Growing up with a single AC/DC tape to my name (Razor's Edge), I was never aware that the band was on its second vocalist. Naturally, I'd heard other songs but – to my untrained piggy ear holes – it just sounded like the compositions got a little tighter: the vocalist and the general vibe felt the same.
Part of this can be chalked up to the fact that I didn't get into music (appreciating it vs. just listening) until I was much older, but the other – much more pertinent bit – was that Angus and Malcolm understood branding: if you spent seven years shaping a band's identity and your vocalist died but you wanted to keep playing, you had to keep the band's "band-ness" intact.
So they picked Brian Johnson for a replacement (whom Bon Scott admired and who could approximate the late vocalist's range and timbre); and shifted their tone out of the blues-y, traditional rock of the Scott-era into something more along hard rock lines, but — kept everything else intact. They got to keep playing, the fans were happy and the institution that is AC/DC continued its raucous existence to this very day...
And if computer game studios could follow an Australian rock band's example, I wouldn't be writing this article today.
Sadly, the current process of IP acquisition seems to run along the lines of 1) buy the IP and acquire an existing fanbase; 2) make something tangentially related to past games in the series; 3) laugh all the way to the bank.
We've seen this with EA/Starbreeze's "revamp" of Syndicate (which turned a beloved isometric tactical shooter into a souless FPS); Bethesda's acquisition of Fallout (which turned a beloved isometric RPG into a souless— wait a minute!); Paradox gobbling up White Wolf (which, hilariously, nine years, countless firings and three studios later, has still not resulted in Bloodlines 2); Larian making Divinity: Original Sin 3, but calling it Baldur's Gate; or even Altar Interactive buying an unfinished Julian Gollop project to "refine" it into UFO: Aftermath, which was (somehow) worse than X-Com despite, basically, being its carbon copy.
The nature of the trend is pretty easy to understand: as game development has become more commercial and the objective of forming a studio or undertaking a project gradually shifted away from "making a good game" to "turning a profit" all of the weaselly tactics adopted by movie studios (such as the endless parade of prequels and spin-offs) and other businesses have seeped into gaming. If turning a profit is your first (or only) goal then having a built-in audience on day one of development can't help but aid your aim.
What Studio Execs of a Certain Stripe can't seem to grasp, however, is that audiences invested into an IP aren't necessarily after Something New.

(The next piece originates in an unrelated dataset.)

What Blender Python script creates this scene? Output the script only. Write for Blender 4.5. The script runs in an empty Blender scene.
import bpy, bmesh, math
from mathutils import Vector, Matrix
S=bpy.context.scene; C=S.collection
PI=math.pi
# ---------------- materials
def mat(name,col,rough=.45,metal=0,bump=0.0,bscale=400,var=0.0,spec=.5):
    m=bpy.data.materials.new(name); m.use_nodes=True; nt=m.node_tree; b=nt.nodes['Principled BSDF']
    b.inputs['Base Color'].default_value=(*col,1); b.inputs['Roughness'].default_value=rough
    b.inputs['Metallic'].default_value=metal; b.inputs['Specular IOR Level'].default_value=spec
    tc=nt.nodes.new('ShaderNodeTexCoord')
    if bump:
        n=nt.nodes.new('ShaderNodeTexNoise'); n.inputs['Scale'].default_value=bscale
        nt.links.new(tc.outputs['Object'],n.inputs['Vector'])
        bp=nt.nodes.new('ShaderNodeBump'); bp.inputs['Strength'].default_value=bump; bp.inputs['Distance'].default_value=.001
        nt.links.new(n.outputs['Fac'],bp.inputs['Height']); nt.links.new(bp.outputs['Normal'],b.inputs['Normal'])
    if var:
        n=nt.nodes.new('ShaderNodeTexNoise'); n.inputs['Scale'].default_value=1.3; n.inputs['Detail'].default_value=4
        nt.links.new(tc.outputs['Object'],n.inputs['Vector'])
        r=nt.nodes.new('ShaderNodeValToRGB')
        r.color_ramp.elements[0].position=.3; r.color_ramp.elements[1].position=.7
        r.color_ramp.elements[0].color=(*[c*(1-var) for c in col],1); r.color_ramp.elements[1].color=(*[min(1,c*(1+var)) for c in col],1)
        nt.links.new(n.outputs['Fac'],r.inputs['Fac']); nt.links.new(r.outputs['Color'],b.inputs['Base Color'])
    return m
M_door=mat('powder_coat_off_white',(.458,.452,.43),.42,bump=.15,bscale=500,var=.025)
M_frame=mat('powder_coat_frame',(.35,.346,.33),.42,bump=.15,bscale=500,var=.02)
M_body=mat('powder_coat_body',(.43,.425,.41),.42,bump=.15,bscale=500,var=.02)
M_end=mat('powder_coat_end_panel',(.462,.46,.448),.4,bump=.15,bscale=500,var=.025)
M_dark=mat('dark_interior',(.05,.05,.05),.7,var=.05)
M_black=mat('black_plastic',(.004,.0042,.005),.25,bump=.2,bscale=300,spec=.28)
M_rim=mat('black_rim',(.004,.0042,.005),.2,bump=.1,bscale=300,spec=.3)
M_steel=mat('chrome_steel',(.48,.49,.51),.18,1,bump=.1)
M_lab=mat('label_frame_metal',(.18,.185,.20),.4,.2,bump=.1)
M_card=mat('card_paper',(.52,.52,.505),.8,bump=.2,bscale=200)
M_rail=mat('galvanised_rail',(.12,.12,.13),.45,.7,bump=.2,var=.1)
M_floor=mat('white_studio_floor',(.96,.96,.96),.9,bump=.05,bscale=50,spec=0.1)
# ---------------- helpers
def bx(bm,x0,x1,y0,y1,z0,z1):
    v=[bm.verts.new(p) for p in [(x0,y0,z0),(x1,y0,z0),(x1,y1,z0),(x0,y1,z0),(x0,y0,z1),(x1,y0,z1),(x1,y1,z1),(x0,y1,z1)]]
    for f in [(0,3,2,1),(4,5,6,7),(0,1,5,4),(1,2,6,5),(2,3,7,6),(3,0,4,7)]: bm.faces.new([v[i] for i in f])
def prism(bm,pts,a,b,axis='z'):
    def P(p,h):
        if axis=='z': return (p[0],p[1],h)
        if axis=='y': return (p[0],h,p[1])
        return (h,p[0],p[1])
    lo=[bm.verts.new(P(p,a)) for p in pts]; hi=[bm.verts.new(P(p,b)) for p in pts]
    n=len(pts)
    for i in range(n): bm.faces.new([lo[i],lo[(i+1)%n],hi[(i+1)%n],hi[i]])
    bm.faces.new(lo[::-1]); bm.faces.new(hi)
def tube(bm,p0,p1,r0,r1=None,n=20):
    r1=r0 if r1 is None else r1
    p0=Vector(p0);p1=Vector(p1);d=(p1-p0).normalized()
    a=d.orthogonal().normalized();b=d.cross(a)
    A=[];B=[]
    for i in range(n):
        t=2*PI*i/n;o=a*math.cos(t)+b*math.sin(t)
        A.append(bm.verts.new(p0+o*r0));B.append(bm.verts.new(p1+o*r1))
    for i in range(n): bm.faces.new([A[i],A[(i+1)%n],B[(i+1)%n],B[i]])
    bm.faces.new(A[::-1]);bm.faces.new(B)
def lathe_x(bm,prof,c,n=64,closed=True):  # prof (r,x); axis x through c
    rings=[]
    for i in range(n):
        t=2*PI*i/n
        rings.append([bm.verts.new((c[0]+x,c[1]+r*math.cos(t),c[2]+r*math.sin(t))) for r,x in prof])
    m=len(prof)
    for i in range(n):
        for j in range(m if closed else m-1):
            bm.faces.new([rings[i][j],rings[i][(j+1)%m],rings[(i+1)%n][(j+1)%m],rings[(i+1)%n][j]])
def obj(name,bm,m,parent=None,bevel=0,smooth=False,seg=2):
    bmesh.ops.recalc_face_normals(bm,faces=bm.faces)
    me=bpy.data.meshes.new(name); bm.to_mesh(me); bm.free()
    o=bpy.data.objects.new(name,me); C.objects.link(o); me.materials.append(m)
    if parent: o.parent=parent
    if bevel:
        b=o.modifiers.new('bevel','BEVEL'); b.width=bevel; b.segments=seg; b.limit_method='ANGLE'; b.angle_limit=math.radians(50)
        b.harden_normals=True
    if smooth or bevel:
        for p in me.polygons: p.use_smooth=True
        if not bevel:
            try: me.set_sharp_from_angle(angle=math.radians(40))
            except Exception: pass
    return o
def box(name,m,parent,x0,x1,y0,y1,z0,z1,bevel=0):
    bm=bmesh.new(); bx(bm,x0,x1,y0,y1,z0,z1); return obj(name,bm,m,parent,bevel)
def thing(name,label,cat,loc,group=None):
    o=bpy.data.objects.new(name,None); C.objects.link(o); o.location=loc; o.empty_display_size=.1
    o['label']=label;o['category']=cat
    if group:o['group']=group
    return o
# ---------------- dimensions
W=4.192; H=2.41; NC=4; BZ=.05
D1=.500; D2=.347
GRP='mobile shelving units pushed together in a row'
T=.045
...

If you like an IP for a particular game or feature, having it changed into something entirely different isn't gonna turn you into more of a devoted fan...
A facet of IP subversion that compounds the issue (or, at the very least, exists in parallel to it) is that – oftentimes – devs find themselves in a no-win situation because of Limitations from On High imposed by publishers, financiers or other stakeholders.
If you're Larian or Bethesda, buy an IP outright and then decide to take it in an odd direction, that's one thing. But if you specialize in making multiplayer FPS games, have been yearning for a Gears of War project of your very own and are then told "oh, yeah: and make it a turn-based strategy" (as in the case of Splash Damage's underwhelming Gears Tactics); the result isn't likely to blow anybody's socks off.
Likewise, a publisher (Paradox) expecting the sales of a game (Lamplighters League) to exceed past releases after a studio's (Harebrained Schemes) principal sauntered away following the sale of his company is simply delusional. If the past four games (which sold well) were down to IPs created by a single individual who is no longer there then any new game will be an Unknown Quantity. I'm a pig – not a veteran game publisher of 25 years with a 176 million USD revenue – but even I get that...
Entrenched and, to be honest, effective as they are, these shenanigans aren't likely to go away anytime soon. Buying an IP and using its pedigree to peddle a dissimilar product is as old as – well, XCOM Declassified, at least – and, collecitvely speaking, human consumers are hardly what I'd call a discerning bunch: enough of 'em usually buy into IP subversion to warrant some return on investment.
On an individual basis, however, the next time Disney excretes yet another Star Wars spinoff onto a streaming service (trotters crossed for Star Wars: Custodians – a gritty insight into the daily lives of people who keep imperial bases looking so neat and tidy); Bethesda churns out the next drab "reimagining" (bold quotes for heavy sarcasm) of the Fallout formula or post-Weiland Stone Temple Pilots release an album that sounds more like musak than delectable grunge, take some time to decide if an IP itself is enough of a reason to spend money on a substandard product.